Diana Schwartz, area Census spokeswoman, said the letters will serve as an advanced notice to make sure residents don’t toss aside their survey.

“That is our biggest concern right now is to make the public aware that it’s only 10 questions, it’s safe, it’s easy and it makes a difference in the type of funding your community will get ultimately if everyone is counted,” she said.

People will have about two weeks to fill out the form, however Dick Gormly said the hope is people will “mail them as soon as they can.”

“Every one that gets mailed back saves a lot of money for the taxpayers,” said Gormly, manager of the Alpharetta Census Office, whose coverage area includes Forsyth.

For every 1 percent of the population that doesn’t respond to the questionnaire, census figures show it costs about $2.7 million to track down their responses. That number increases to more than $85 million nationally.

Schwartz said April 10 will be the “March to the Mailbox” push. By May, census workers will be out in communities in force.

The national mail response average during the 2000 Census was about 67 percent, just 65 percent in Georgia.

This year, Gormly aims to beat the national average, but “we obviously want to go much higher than that.”

“We’d like 100 percent,” he said.

Forsyth County’s 2000 Census mail response was about 72 percent.
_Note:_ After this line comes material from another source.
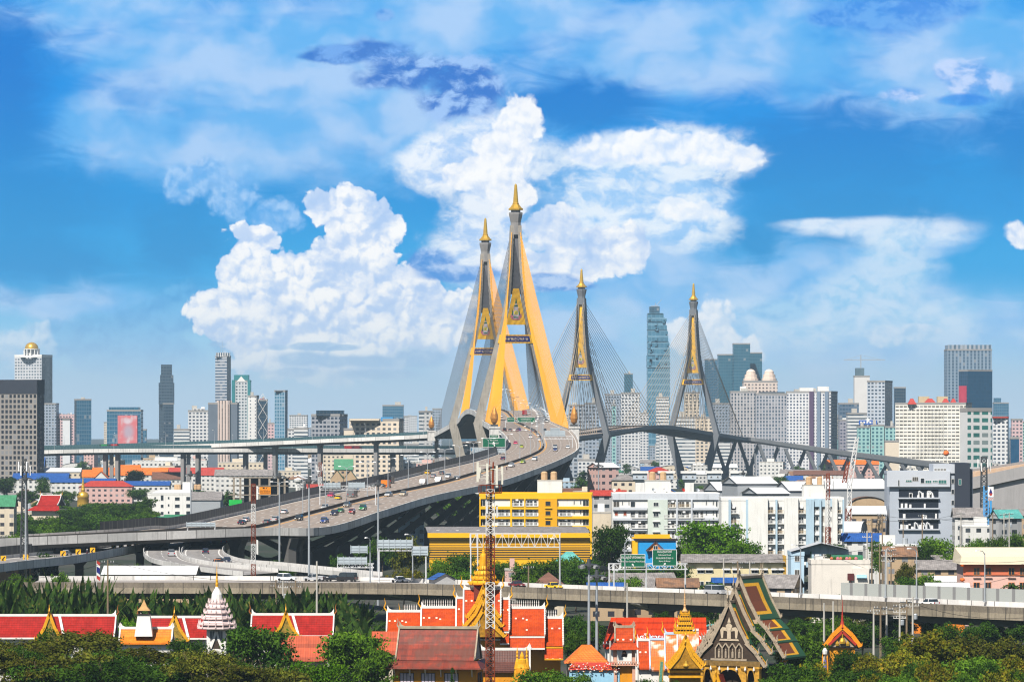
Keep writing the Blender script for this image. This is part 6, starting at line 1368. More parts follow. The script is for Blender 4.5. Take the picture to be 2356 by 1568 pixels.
def house(label, u, Y, w, d, h, roof, rcol, wcol, rh=None, rz=0.0, name='house', group=None, auto=True, z0=0.0, ov=.5):
 t = thing(name, label, name.replace('_', ' ').replace('low rise', '').strip(), (atx(u, Y), Y, z0), rz, group, auto)
 q = MB(); q.prism([(-w / 2, 0), (w / 2, 0), (w / 2, d), (-w / 2, d)], 0, h); rh = rh or min(w, d) * .28
 q.build('wall', WALLC.get(wcol, wcol) if isinstance(wcol, str) else wcol, t)
 rm = ROOFC[rcol]; x0, x1, y0, y1 = -w / 2 - ov, w / 2 + ov, -ov, d + ov; q = MB(); ym = d / 2; sl = math.hypot(ym + ov, rh)
 if roof == 'gable':          # ridge along x
  q.face([(x0, y0, h), (x1, y0, h), (x1, ym, h + rh), (x0, ym, h + rh)], 0, [(0, 0), (w, 0), (w, sl), (0, sl)]); q.face([(x1, y1, h), (x0, y1, h), (x0, ym, h + rh), (x1, ym, h + rh)], 0, [(0, 0), (w, 0), (w, sl), (0, sl)])
  q.face([(x0, y0, h - .02), (x0, y1, h - .02), (x1, y1, h - .02), (x1, y0, h - .02)]); q.build('roof', rm, t)
  g = MB()
  for xx, s in ((-w / 2 - .01, 1), (w / 2 + .01, -1)): P_ = [(xx, 0, h), (xx, d, h), (xx, ym, h + rh * .92)]; g.face(P_ if s < 0 else P_[::-1])
  g.build('gable_wall', GABLE.get(wcol, CONCP) if isinstance(wcol, str) else wcol, t)
 elif roof == 'gable_front':  # ridge along y
  sl = math.hypot(w / 2 + ov, rh)
  q.face([(x0, y1, h), (x0, y0, h), (0, y0, h + rh), (0, y1, h + rh)], 0, [(0, 0), (d, 0), (d, sl), (0, sl)]); q.face([(x1, y0, h), (x1, y1, h), (0, y1, h + rh), (0, y0, h + rh)], 0, [(0, 0), (d, 0), (d, sl), (0, sl)]); q.build('roof', rm, t)
  g = MB(); g.face([(-w / 2, -.01, h), (w / 2, -.01, h), (0, -.01, h + rh * .95)]); g.face([(w / 2, d, h), (-w / 2, d, h), (0, d, h + rh * .95)]); g.build('gable_wall', GABLE.get(wcol, CONCP) if isinstance(wcol, str) else wcol, t)
 elif roof == 'hip':
  r0 = min(w, d) / 2; a, b = (x0 + r0, x1 - r0) if w > d else (0, 0); ya, yb = (ym, ym) if w > d else (y0 + r0, y1 - r0)
  if w <= d: a = b = 0
  q.face([(x0, y0, h), (x1, y0, h), (b, ya, h + rh), (a, ya, h + rh)], 0, [(0, 0), (w, 0), (w, sl), (0, sl)]); q.face([(x1, y1, h), (x0, y1, h), (a, yb, h + rh), (b, yb, h + rh)], 0, [(0, 0), (w, 0), (w, sl), (0, sl)])
  q.face([(x0, y1, h), (x0, y0, h), (a, ya, h + rh), (a, yb, h + rh)], 0, [(0, 0), (d, 0), (d, sl), (0, sl)]); q.face([(x1, y0, h), (x1, y1, h), (b, yb, h + rh), (b, ya, h + rh)], 0, [(0, 0), (d, 0), (d, sl), (0, sl)]); q.build('roof', rm, t)
 elif roof == 'arch':
  n = 8; pts = [(w / 2 * -math.cos(math.pi * i / n), h + rh * math.sin(math.pi * i / n)) for i in range(n + 1)]
  for i in range(n): (xa, za), (xb, zb_) = pts[i], pts[i + 1]; q.face([(xa, y0, za), (xb, y0, zb_), (xb, y1, zb_), (xa, y1, za)], 0, [(0, i), (0, i + 1), (d, i + 1), (d, i)])
  q.build('roof', rm, t); g = MB(); g.face([(x_, -.02, z_) for x_, z_ in pts]); g.build('gable_wall', GABLE.get(wcol, CONCP) if isinstance(wcol, str) else wcol, t)
 else:
  q.prism([(-w / 2 - .1, -.1), (w / 2 + .1, -.1), (w / 2 + .1, d + .1), (-w / 2 - .1, d + .1)], h, h + .5); q.build('roof', CONCP if rcol != 'white' else WHITE, t)
  q = MB(); q.bx(-w * .2, d * .3, h + .5, w * .1, d * .6, h + 3.0); q.build('stair_hut', GABLE.get(wcol, CONCP) if isinstance(wcol, str) else WHITE, t)
  if w > 7: q = MB(); q.lathe((w * .3, d * .4, h + .5), [(.8, 0), (.8, 1.6), (.2, 1.9), (0, 1.9)], 8); q.build('water_tank', STEEL, t)
 return t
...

To improve upon that, local leaders — including representatives of the school system, city of Cumming and county governments, local chamber of commerce and nonprofit organizations — have been reaching out to the community.

As a result, Evans said, “our community has embraced it.”

“We ought to make an ‘A,’” said Evans, who is superintendent of the local school district. “You have to get a 90 percent to make an ‘A.’

“While I’d like to see 100 percent, I would just be so proud if we, as a community, can get to a 90 percent.”